Founder and director of Brisbane-based Emerge Finance

"I think there will be another rate increase. Michele Bullock, the RBA governor, already confirmed it really by saying that the interest rate increases, or the RBA increases, aren't having as much effect on reducing inflation as it previously was thought. And interest rates are really the RBA’s only measure to try and impact inflation. 

"We're seeing a lot of our clients, who are obviously mortgage holders, where cash flow is being strained by the increases. But a lot of the older clients who might not have mortgages or are retirees, they're actually making more money through deposits, because of higher interest rates. So I don't know if the inflation is coming down as much as the RBA is expecting. Because all of those clients without mortgages are potentially spending more.

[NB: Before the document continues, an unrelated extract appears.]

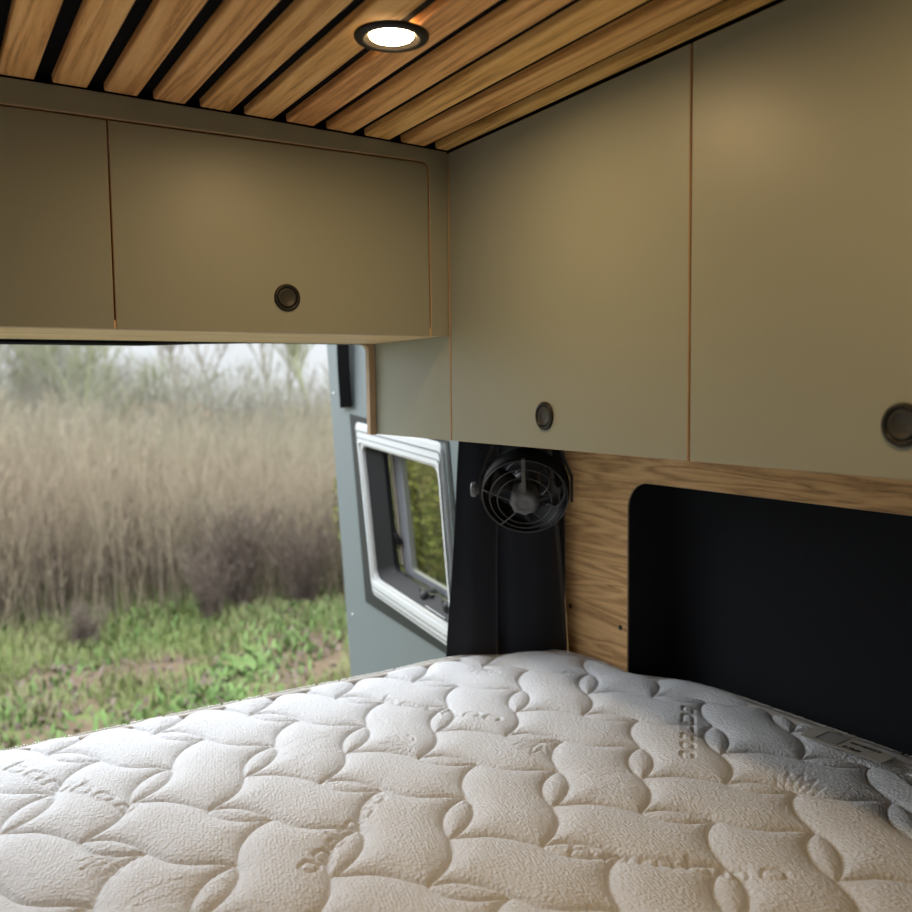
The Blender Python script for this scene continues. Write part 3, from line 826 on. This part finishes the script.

"The RBA will likely wait and see what happens with the inflation data in the next couple of months. Because right now, coming off the back of Christmas, everyone was spending a lot and going on holidays. And then typically the first few months of the year, everyone's cutting back, because they've probably spent too much for the holiday period. So I think they'll probably wait till the May meeting before raising rates." 

Harley Radovan 

Founder and director of Perth-based Focused on Finance

"Based on the latest notes from the RBA, I think a rate increase in May is looking very likely. The RBA has consistently shown that the only lever they know how to pull is a rate increase when trying to control inflation. 

"My messaging to my clients remains the same though: focus on what you can control. Make sure you control your finances and know your numbers. Most of the time when I help clients properly look at their budgets, they realise that rates could go up 2% to 3% and they will still be ok."

Eamonn Keogh

Cofounder of Melbourne-based Clue Finance 

"We tend to agree with the majority of lenders who anticipate additional rate hikes this year, although this will rest largely on what CPI results tell us about household spending and unemployment. If the cash rate were to increase this May, the property market as a whole would remain largely unaffected due to the strength of our labour markets, high migration levels, sustained credit availability and ongoing property supply shortages. However, home buyers and existing mortgage holders could see some reduction in borrowing capacity due to a rate hike.

"On the commercial side, higher interest rates could affect borrowing capacity, as these expenses are generally offset against rental yield, potentially reducing interest coverage ratios. Having access to a wide lender panel could support commercial borrowers in accessing the right loan for them."

James Green

Director and finance broker at Flint Group Brisbane

"With the shift in recent data, market expectations have clearly changed and the major banks now forecasting another rate hike in May is definitely a realistic scenario. The key driver will be the next inflation read. If inflation remains sticky or comes in higher than expected, the RBA will likely feel it has justification to tighten again.

"From my perspective, another increase around the May meeting is certainly possible. But it's far from guaranteed. The RBA will also be very conscious of the impact rate rises have already had on household budgets and mortgage holders. So they’ll be trying to strike a balance between getting inflation under control and not over-tightening the economy.

"If we do see another 25 basis point rise, it will add further pressure to borrowers already adjusting to higher repayments. But it may also push more people to review their loan structure, refinance or look at strategies, such as offsets and split loans, to manage cash flow."